What is a MeV in grams? In the unlikely event that I fuse a couple of hydrogen nucleii what is the weight lost by the system? My reference says it's 3.2 MeV but that's not helpful.


Let us start with eV (electron-volt). It is an energy unit used in High-energy physics. A MeV is the Mega electron-volt, e.g. million times more than eV. One eV is defined as the energy, that an electron ( or an other single-charged(q=1.6*10^-19 Coulombs) particle) gains when it undergoes a potential difference of 1 Volt. In the International units ( SI units) 1eV corresponds to 1.6*10^-19 Joules.
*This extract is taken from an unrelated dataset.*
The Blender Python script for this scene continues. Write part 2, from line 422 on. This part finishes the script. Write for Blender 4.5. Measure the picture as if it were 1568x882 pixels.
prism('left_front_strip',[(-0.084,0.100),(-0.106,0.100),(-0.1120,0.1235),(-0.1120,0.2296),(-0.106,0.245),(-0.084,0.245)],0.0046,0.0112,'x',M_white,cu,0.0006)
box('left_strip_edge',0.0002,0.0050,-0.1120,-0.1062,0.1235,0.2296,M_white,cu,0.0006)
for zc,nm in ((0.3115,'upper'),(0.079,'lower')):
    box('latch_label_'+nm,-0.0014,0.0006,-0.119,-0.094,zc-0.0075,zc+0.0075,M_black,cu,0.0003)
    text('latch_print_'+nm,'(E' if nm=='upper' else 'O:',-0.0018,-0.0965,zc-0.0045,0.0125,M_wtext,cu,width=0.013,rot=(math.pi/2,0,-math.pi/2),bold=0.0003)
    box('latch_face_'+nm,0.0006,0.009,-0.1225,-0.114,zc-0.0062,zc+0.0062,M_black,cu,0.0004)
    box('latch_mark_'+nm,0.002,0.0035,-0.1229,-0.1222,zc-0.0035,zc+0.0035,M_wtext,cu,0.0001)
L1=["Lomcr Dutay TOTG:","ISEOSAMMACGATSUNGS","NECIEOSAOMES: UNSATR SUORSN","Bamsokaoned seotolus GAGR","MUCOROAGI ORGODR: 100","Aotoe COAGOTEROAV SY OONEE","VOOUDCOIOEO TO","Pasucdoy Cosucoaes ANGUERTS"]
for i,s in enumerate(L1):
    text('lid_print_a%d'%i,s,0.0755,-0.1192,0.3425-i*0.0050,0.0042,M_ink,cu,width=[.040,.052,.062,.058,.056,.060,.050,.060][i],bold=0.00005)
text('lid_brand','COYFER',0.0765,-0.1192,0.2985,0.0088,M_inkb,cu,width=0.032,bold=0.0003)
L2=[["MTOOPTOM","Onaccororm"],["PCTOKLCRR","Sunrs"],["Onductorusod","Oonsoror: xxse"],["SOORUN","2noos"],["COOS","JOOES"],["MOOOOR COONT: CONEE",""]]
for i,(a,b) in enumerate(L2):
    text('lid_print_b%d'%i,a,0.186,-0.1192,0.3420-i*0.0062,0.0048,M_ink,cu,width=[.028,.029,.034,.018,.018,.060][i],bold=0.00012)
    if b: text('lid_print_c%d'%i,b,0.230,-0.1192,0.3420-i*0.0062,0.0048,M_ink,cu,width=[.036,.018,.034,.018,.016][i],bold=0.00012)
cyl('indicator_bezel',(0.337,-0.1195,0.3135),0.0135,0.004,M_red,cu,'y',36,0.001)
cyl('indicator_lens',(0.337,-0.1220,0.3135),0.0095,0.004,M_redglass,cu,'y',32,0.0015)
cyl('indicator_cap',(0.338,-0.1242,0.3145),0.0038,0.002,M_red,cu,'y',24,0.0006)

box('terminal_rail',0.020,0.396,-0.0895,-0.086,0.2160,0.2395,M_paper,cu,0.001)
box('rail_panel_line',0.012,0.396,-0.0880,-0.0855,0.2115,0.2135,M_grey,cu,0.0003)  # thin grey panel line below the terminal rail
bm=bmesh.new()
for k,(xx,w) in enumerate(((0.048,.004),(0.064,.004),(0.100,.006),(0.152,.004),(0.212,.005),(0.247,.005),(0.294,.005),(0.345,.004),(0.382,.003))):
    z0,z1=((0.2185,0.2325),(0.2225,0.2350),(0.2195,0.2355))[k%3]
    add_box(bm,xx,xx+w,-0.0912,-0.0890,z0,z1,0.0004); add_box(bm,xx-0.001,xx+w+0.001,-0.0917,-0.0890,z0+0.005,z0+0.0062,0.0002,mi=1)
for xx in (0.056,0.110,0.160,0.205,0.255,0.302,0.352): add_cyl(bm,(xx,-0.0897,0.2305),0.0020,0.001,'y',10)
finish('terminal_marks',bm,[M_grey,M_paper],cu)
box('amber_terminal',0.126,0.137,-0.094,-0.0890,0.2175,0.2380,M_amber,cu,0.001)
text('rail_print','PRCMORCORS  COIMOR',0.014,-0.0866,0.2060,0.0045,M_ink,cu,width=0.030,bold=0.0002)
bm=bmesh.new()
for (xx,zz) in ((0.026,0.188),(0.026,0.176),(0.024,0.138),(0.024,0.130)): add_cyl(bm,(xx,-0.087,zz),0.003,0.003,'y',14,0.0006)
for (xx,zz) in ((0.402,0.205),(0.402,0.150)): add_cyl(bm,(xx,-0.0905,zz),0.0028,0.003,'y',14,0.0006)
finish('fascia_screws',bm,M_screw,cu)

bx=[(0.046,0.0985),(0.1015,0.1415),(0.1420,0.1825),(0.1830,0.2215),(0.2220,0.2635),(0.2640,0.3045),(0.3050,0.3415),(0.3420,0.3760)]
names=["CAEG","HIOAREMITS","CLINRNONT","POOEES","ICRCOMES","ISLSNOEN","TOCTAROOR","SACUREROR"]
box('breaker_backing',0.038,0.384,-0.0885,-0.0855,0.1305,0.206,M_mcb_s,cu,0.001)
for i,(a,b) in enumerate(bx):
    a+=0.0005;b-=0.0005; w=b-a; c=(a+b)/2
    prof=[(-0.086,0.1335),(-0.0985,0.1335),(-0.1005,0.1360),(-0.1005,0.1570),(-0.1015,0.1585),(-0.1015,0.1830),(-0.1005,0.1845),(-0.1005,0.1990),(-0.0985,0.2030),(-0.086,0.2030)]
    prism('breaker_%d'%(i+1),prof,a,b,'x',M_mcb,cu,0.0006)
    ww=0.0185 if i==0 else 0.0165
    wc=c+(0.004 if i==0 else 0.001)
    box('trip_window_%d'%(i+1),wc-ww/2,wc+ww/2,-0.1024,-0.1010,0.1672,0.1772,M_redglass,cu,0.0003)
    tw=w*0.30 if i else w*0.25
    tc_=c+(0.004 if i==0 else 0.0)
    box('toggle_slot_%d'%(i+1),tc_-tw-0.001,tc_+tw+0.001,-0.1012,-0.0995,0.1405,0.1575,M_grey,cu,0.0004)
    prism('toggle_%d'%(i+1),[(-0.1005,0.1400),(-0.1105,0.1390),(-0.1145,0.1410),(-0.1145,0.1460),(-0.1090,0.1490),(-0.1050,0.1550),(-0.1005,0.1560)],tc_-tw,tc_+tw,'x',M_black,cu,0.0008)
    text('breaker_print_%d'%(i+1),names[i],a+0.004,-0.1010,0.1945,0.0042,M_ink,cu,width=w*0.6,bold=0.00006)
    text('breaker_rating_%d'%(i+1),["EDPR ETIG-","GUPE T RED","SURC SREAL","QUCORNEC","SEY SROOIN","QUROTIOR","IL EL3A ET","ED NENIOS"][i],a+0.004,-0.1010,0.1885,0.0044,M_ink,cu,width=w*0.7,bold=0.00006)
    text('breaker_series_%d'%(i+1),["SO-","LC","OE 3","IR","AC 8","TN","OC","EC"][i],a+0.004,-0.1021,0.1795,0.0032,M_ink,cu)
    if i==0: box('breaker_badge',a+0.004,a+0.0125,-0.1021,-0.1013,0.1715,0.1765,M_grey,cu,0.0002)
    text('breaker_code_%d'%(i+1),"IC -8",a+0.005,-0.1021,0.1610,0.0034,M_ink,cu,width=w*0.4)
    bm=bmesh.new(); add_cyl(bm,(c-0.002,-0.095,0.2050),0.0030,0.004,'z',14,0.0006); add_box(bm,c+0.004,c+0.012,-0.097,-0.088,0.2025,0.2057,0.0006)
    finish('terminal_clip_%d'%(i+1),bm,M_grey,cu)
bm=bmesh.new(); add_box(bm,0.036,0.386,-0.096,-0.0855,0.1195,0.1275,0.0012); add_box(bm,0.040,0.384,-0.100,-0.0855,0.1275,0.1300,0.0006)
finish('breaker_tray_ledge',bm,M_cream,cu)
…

According to Einstein's formula E=mc^2, energy is equivalent to mass (and vice versa), up to the c^2 constant. In SI units, mass is in kilograms , and the speed of light is 3*10^8 m/s.

Therefore, 1eV energy corresponds to

m=(1.6*10^-19 Joules)/(9*10^16 m/s)= 1.8*10^-36 Kg=1.8*10^-33 grams.

Then 3.2 MeV corresponds to 3.2*10^6*1.8*10^-33 grams=5.7*10^-27 grams. Just as an illustration , the 3.2 MeV mass is roughly 6 times more than the rest mass of an electron.

While we're at it can you give me E =mc^2 in meaningful units, with the proportionality constant?

Chuck Walbridge

Well, what is a meaningful unit? For me it is the units of the SI system, mass in kilograms, length in meters, current in amperes, time in seconds, ... .

Then energy in Joules = 9*10^16*mass in kilograms.

If you give me your favorite energy units, we can rewrite this equation by finding the right proportionality constant.